Machine-generated signals
Machine-generated signals are data points or events that automated systems, devices, or software components emit to convey telemetry, status, behavior, or security-relevant information, without direct human initiation at the moment of emission.
Expanded Explanation
1. Technical Function and Core Characteristics
Machine-generated signals are outputs that hardware, network infrastructure, applications, operating systems, security tools, and embedded devices emit as logs, metrics, traces, alerts, or events. These signals encode observability, performance, configuration, and anomaly information in structured or semi-structured formats. They typically follow defined schemas or protocols, enable machine parsing and correlation, and often include timestamps, identifiers, and contextual metadata.
Standards bodies and research literature describe these signals in domains such as logging, telemetry, and cyber-physical systems as automated measurements or state-change notifications. They can originate from sources including servers, endpoints, industrial control systems, IoT devices, cloud platforms, and network equipment, and they feed monitoring, analytics, and security detection pipelines.
2. Enterprise Usage and Architectural Context
Enterprises use machine-generated signals within observability, security information and event management, security operations, and IT operations analytics architectures. These signals enter log management platforms, time-series databases, message buses, data lakes, and SIEM systems, where organizations aggregate, normalize, enrich, and correlate them. Architects design data flows so that signals from diverse systems conform to reference models and standards, enabling cross-domain analysis.
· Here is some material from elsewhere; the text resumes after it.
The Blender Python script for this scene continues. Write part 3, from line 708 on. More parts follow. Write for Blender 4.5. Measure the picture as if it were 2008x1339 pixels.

In zero-trust architectures, cyber defense frameworks, and reliability engineering practices, machine-generated signals support continuous monitoring, automated policy enforcement, and incident detection. Security teams use them for intrusion detection, threat hunting, and digital forensics, while operations teams use them for capacity planning, service-level monitoring, and root cause analysis.
3. Related or Adjacent Technologies
Machine-generated signals relate closely to telemetry, observability data, and logging. Telemetry encompasses the automated measurement and transmission of data from remote or distributed systems, while observability data typically spans logs, metrics, and traces that describe internal system state. Logging focuses on event records emitted by software and hardware components.
They also intersect with technologies such as event streaming platforms, complex event processing, security monitoring frameworks, and industrial monitoring systems. In cyber-physical and IoT contexts, machine-generated signals align with sensor data, control system events, and supervisory control and data acquisition messages that support monitoring and control functions.
4. Business and Operational Significance
Machine-generated signals provide the primary raw material for enterprise monitoring, risk management, and compliance reporting. They enable organizations to detect operational issues, policy violations, and security incidents and to reconstruct events for audits and investigations. Enterprises use these signals to support service availability objectives, incident response runbooks, and regulatory logging requirements.
From a data platform and analytics perspective, machine-generated signals contribute to large-scale operational data stores that support dashboards, anomaly detection models, and behavior analytics. Security and technology leaders use insights derived from these signals to assess control effectiveness, validate configurations, and inform investment and architecture decisions.